WHAT THE TASK ASKS =>
Drop every picture, then transcribe the remaining data exactly.

****************

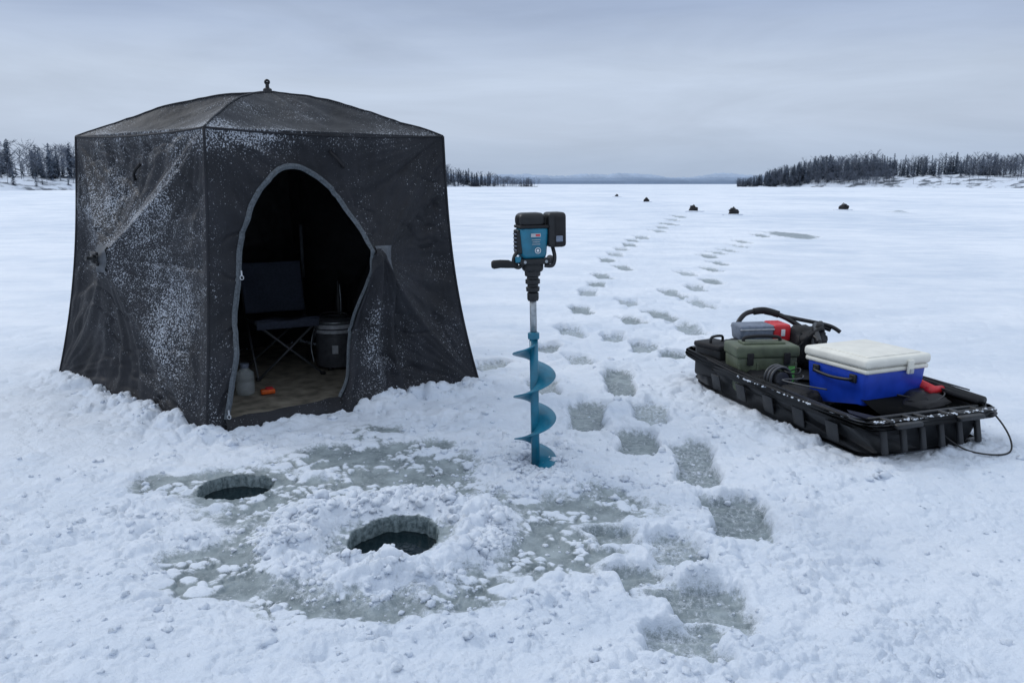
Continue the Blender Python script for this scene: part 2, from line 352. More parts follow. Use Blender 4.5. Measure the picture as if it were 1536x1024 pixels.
for (cx,cy,a,b2),z in zip(HOLES,(-.065,-.070)):
    V=[(0,0,0)]+[((a+.05)*math.cos(t),(b2+.05)*math.sin(t),0) for t in np.linspace(0,2*math.pi,48,endpoint=False)]
    mobj('ice_hole_water',V,[(0,1+k,1+(k+1)%48) for k in range(48)],M['water'],loc=(cx,cy,z),smooth=False)
def ico(sub):
    bm=bmesh.new(); bmesh.ops.create_icosphere(bm,subdivisions=sub,radius=1); v=np.array([q.co[:] for q in bm.verts]); f=np.array([[w.index for w in q.verts] for q in bm.faces]); bm.free(); return v,f
iv,ifc=ico(2)
protos=[]
for k in range(14):
    v=iv.copy(); n=fbm(v[:,0]*1.9+k*3,v[:,1]*1.9+v[:,2]*2.3,3,k); v=v*(1+1.1*n[:,None]); v[:,2]*=.7; v[:,0]*=random.uniform(.8,1.3); protos.append(v)
NCD=150000
cand_x=rng.uniform(-3.2,3.4,NCD); cand_y=1.9+rng.uniform(0,1,NCD)**1.3*5.5
ch,cw=terrain(cand_x,cand_y)
r_h=np.hypot(cand_x+.508,cand_y-3.233); r_a=np.hypot(cand_x-AUG[0],cand_y-AUG[1]+.12)
dens=.03+.95*np.exp(-((r_h-.39)/.17)**2)+1.0*np.exp(-(r_a/.38)**2)+.22*np.exp(-(((cand_x+.3)/1.7)**2+((cand_y-3.6)/1.3)**2)**2)
ddt=np.minimum(segd(cand_x,cand_y,N0,R0)[0],segd(cand_x,cand_y,N0,L0)[0]); dens=dens+.4*np.exp(-(ddt/.16)**2)
cl=fbm(cand_x*3.5,cand_y*3.5,3,90); dens=dens*np.clip(.35+2.2*cl,0.03,1.6)*(1-.35*np.clip(cw,0,1))
ok=(rng.uniform(0,1,NCD)<dens*.5)&(ch>-.06)&(cw<1.1)&~(inside(cand_x,cand_y,[N0,R0,B0,L0])&(ddt>.03))
cx_=cand_x[ok];cy_=cand_y[ok];cz=ch[ok]; cwk=cw[ok]; nC=len(cx_)
boost=1+.45*np.exp(-((np.hypot(cx_+.508,cy_-3.233)-.39)/.16)**2)
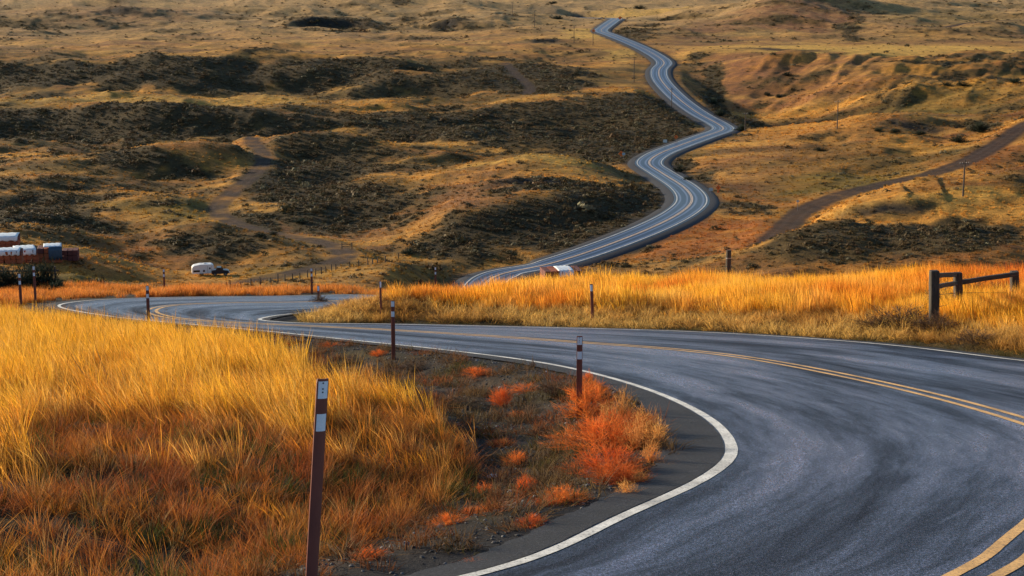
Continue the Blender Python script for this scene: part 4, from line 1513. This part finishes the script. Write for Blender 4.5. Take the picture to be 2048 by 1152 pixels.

****************

TASK OUTPUT =>
Continue the Blender Python script for this scene: part 2, from line 352. More parts follow. Use Blender 4.5. Measure the picture as if it were 1536x1024 pixels.
for (cx,cy,a,b2),z in zip(HOLES,(-.065,-.070)):
    V=[(0,0,0)]+[((a+.05)*math.cos(t),(b2+.05)*math.sin(t),0) for t in np.linspace(0,2*math.pi,48,endpoint=False)]
    mobj('ice_hole_water',V,[(0,1+k,1+(k+1)%48) for k in range(48)],M['water'],loc=(cx,cy,z),smooth=False)
def ico(sub):
    bm=bmesh.new(); bmesh.ops.create_icosphere(bm,subdivisions=sub,radius=1); v=np.array([q.co[:] for q in bm.verts]); f=np.array([[w.index for w in q.verts] for q in bm.faces]); bm.free(); return v,f
iv,ifc=ico(2)
protos=[]
for k in range(14):
    v=iv.copy(); n=fbm(v[:,0]*1.9+k*3,v[:,1]*1.9+v[:,2]*2.3,3,k); v=v*(1+1.1*n[:,None]); v[:,2]*=.7; v[:,0]*=random.uniform(.8,1.3); protos.append(v)
NCD=150000
cand_x=rng.uniform(-3.2,3.4,NCD); cand_y=1.9+rng.uniform(0,1,NCD)**1.3*5.5
ch,cw=terrain(cand_x,cand_y)
r_h=np.hypot(cand_x+.508,cand_y-3.233); r_a=np.hypot(cand_x-AUG[0],cand_y-AUG[1]+.12)
dens=.03+.95*np.exp(-((r_h-.39)/.17)**2)+1.0*np.exp(-(r_a/.38)**2)+.22*np.exp(-(((cand_x+.3)/1.7)**2+((cand_y-3.6)/1.3)**2)**2)
ddt=np.minimum(segd(cand_x,cand_y,N0,R0)[0],segd(cand_x,cand_y,N0,L0)[0]); dens=dens+.4*np.exp(-(ddt/.16)**2)
cl=fbm(cand_x*3.5,cand_y*3.5,3,90); dens=dens*np.clip(.35+2.2*cl,0.03,1.6)*(1-.35*np.clip(cw,0,1))
ok=(rng.uniform(0,1,NCD)<dens*.5)&(ch>-.06)&(cw<1.1)&~(inside(cand_x,cand_y,[N0,R0,B0,L0])&(ddt>.03))
cx_=cand_x[ok];cy_=cand_y[ok];cz=ch[ok]; cwk=cw[ok]; nC=len(cx_)
boost=1+.45*np.exp(-((np.hypot(cx_+.508,cy_-3.233)-.39)/.16)**2)
Continue the Blender Python script for this scene: part 4, from line 1513. This part finishes the script. Write for Blender 4.5. Take the picture to be 2048 by 1152 pixels.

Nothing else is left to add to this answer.